"E aqueles que foram vistos dançando foram julgados insanos por aqueles que não podiam escutar a música"
Friedrich Nietzsche

terça-feira, julho 21, 2009

Piratas do Sion: Obama perdeu o barco

Site do Azenha - Atualizado e Publicado em 18 de julho de 2009 às 09:22

por Alan Sabrosky, Alarab Online, Londres

Tradução: Caia Fittipaldi

O "Espírito da Humanidade"[1]

A evidência de que Israel abordou e capturou em águas internacionais o barco "The Spirit of Humanity", barco desarmado e carregado de suprimentos, alimentos e remédios para a atormentada população de Gaza, comprova que a pirataria de Estado é perigo real hoje.
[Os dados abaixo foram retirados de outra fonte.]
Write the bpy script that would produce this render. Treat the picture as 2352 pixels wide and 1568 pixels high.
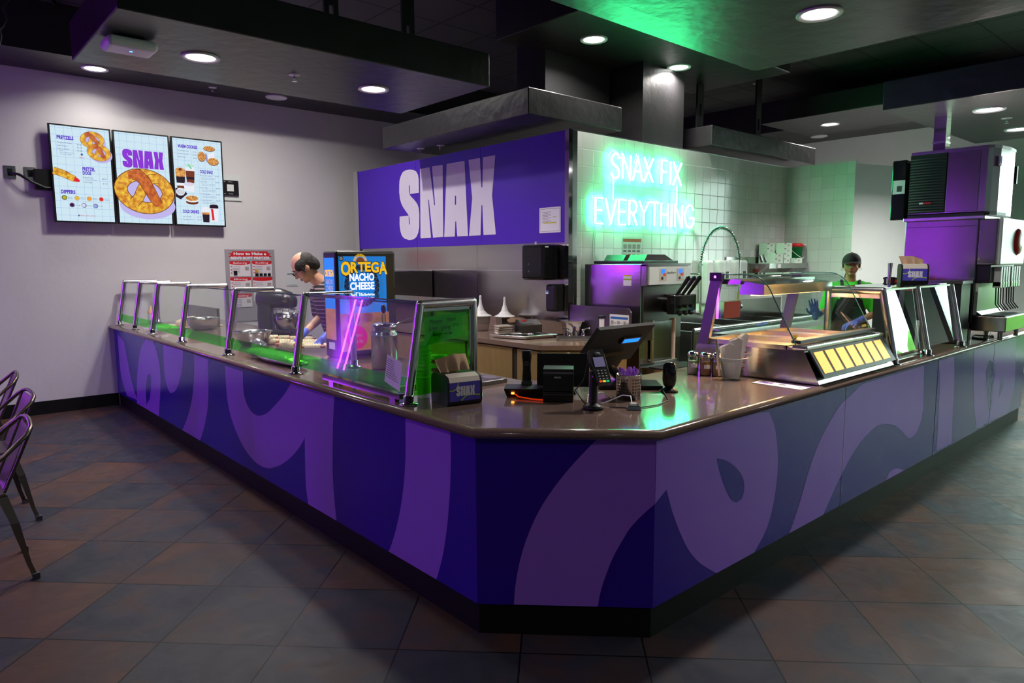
import bpy, math, random
from mathutils import Vector, Matrix, noise
from math import sin, cos, pi, radians, sqrt
random.seed(7)
SC = bpy.context.scene; COL = SC.collection
for o in list(bpy.data.objects): bpy.data.objects.remove(o)
# ------------------------------------------------------------ camera
CF, CYAW, CPIT, CROL = 1575.54, .8465, -.116, -.0049
CAM = Vector((-1.7367, -1.6687, 1.5981))
_F = Vector((cos(CYAW)*cos(CPIT), sin(CYAW)*cos(CPIT), sin(CPIT)))
_R0 = Vector((sin(CYAW), -cos(CYAW), 0)); _U0 = _R0.cross(_F)
_R = cos(CROL)*_R0 + sin(CROL)*_U0; _U = -sin(CROL)*_R0 + cos(CROL)*_U0
cd = bpy.data.cameras.new('camera'); cam = bpy.data.objects.new('camera', cd); COL.objects.link(cam)
cd.sensor_width = 36; cd.lens = CF*36/2352; cd.clip_start = .05; cd.clip_end = 200
cam.matrix_world = Matrix(((_R.x, _U.x, -_F.x, CAM.x), (_R.y, _U.y, -_F.y, CAM.y), (_R.z, _U.z, -_F.z, CAM.z), (0, 0, 0, 1)))
SC.camera = cam
def _ray(x, y): return _F + (x-1176)/CF*_R - (y-784)/CF*_U
def atx(x, y, X): d = _ray(x, y); return CAM + d*((X-CAM.x)/d.x)     # survey helpers: where a sight line meets a wall plane
def aty(x, y, Y): d = _ray(x, y); return CAM + d*((Y-CAM.y)/d.y)
def atz(x, y, Z): d = _ray(x, y); return CAM + d*((Z-CAM.z)/d.z)
# ------------------------------------------------------------ view + world
SC.view_settings.view_transform = 'Standard'; SC.view_settings.look = 'None'
SC.view_settings.gamma = 1; SC.view_settings.use_curve_mapping = False
SC.view_settings.exposure = 0.35
W = bpy.data.worlds.new('world'); SC.world = W; W.use_nodes = True
_bg = W.node_tree.nodes['Background']; _bg.inputs[0].default_value = (.86, 1, .95, 1); _bg.inputs[1].default_value = 8.0
# ------------------------------------------------------------ daylight through the storefront, violet and white room light
def lamp(kind, name, loc, energy, color, target=None, **kw):
    l = bpy.data.lights.new(name, kind); l.energy = energy; l.color = color
    for k, v in kw.items(): setattr(l, k, v)
    o = bpy.data.objects.new(name, l); COL.objects.link(o); o.location = loc
    if target is not None: o.rotation_euler = (Vector(target)-Vector(loc)).to_track_quat('-Z', 'Y').to_euler()
    return o
_p = lamp('AREA', 'window_portal', (10.0, -2.75, 1.65), 1, (1, 1, 1), (0, -2.75, 1.65), shape='RECTANGLE', size=6.3, size_y=3.0)
_p.data.cycles.is_portal = True
# ------------------------------------------------------------ materials
def mat(name, col=(.5, .5, .5), rough=.5, metal=0., emis=None, es=1., trans=0., ior=1.45, alpha=1., spec=.5, bump=0., bscale=40., var=.0, vscale=8., coat=0., stretch=None):
    m = bpy.data.materials.new(name); m.use_nodes = True; nt = m.node_tree; N = nt.nodes; L = nt.links
    b = N['Principled BSDF']; b.inputs['Roughness'].default_value = rough; b.inputs['Metallic'].default_value = metal
    b.inputs['IOR'].default_value = ior; b.inputs['Transmission Weight'].default_value = trans; b.inputs['Alpha'].default_value = alpha
    b.inputs['Specular IOR Level'].default_value = spec; b.inputs['Coat Weight'].default_value = coat
    b.inputs['Base Color'].default_value = (*col, 1)
    tc = N.new('ShaderNodeTexCoord'); src = tc.outputs['Object']
    if stretch:
        mp = N.new('ShaderNodeMapping'); mp.inputs['Scale'].default_value = stretch; L.new(src, mp.inputs['Vector']); src = mp.outputs[0]
    if var or True:
        n = N.new('ShaderNodeTexNoise'); n.inputs['Scale'].default_value = vscale; n.inputs['Detail'].default_value = 4; L.new(src, n.inputs['Vector'])
        r = N.new('ShaderNodeMapRange'); v = var if var else .03
        r.inputs[3].default_value = 1-v; r.inputs[4].default_value = 1+v; L.new(n.outputs['Fac'], r.inputs[0])
        mx = N.new('ShaderNodeVectorMath'); mx.operation = 'SCALE'; mx.inputs[0].default_value = col; L.new(r.outputs[0], mx.inputs['Scale'])
        L.new(mx.outputs[0], b.inputs['Base Color'])
    if bump:
        n2 = N.new('ShaderNodeTexNoise'); n2.inputs['Scale'].default_value = bscale; n2.inputs['Detail'].default_value = 3; L.new(src, n2.inputs['Vector'])
        bp = N.new('ShaderNodeBump'); bp.inputs['Strength'].default_value = bump; bp.inputs['Distance'].default_value = .01
        L.new(n2.outputs['Fac'], bp.inputs['Height']); L.new(bp.outputs[0], b.inputs['Normal'])
    if metal == 1 and rough > .9:      # brushed: highlights stretch into vertical streaks
        b.inputs['Anisotropic'].default_value = .7; b.inputs['Anisotropic Rotation'].default_value = .25; tg = N.new('ShaderNodeTangent'); tg.direction_type = 'RADIAL'; tg.axis = 'Z'; L.new(tg.outputs[0], b.inputs['Tangent'])
    if emis is not None:
        b.inputs['Emission Color'].default_value = (*emis, 1); b.inputs['Emission Strength'].default_value = es
    m.diffuse_color = (*col, 1)
    return m
def srgb(r, g, b):
    f = lambda c: (c/255/12.92) if c/255 <= .04045 else ((c/255+.055)/1.055)**2.4
    return (f(r), f(g), f(b))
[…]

É mais uma violência contra as leis internacionais que se soma à folha corrida dos crimes de um Estado bandido [orig. rogue State] que, como Netanyahu reconheceu há algumas semanas, não é país igual aos demais. Mas a abordagem e captura desse navio foi também um modo de Netanyahu testar a determinação de Obama – teste no qual Obama fracassou, para seu descrédito e sua vergonha.

"O passado é prólogo"[2]

Não é a primeira vez que Israel pratica esse tipo de crime. Não há quem consiga chegar a Gaza e que não se sinta horrorizado pela destruição e pelo sofrimento que lá se vê. Gaza foi virtualmente reduzida a ruínas durante o selvagem ataque israelense de dezembro de 2008, há seis meses – massacre que foi comemorado no Congresso dos EUA e pelo governo Bush e sobre o qual Obama, já presidente eleito, não se manifestou. Todo o sofrimento em Gaza, antes e depois do massacre, é resultado do bloqueio que Israel impôs em Gaza, que reduziu o fluxo de comida, água e artigos de primeira necessidade e, depois do massacre de dezembro, impede qualquer trabalho de reconstrução.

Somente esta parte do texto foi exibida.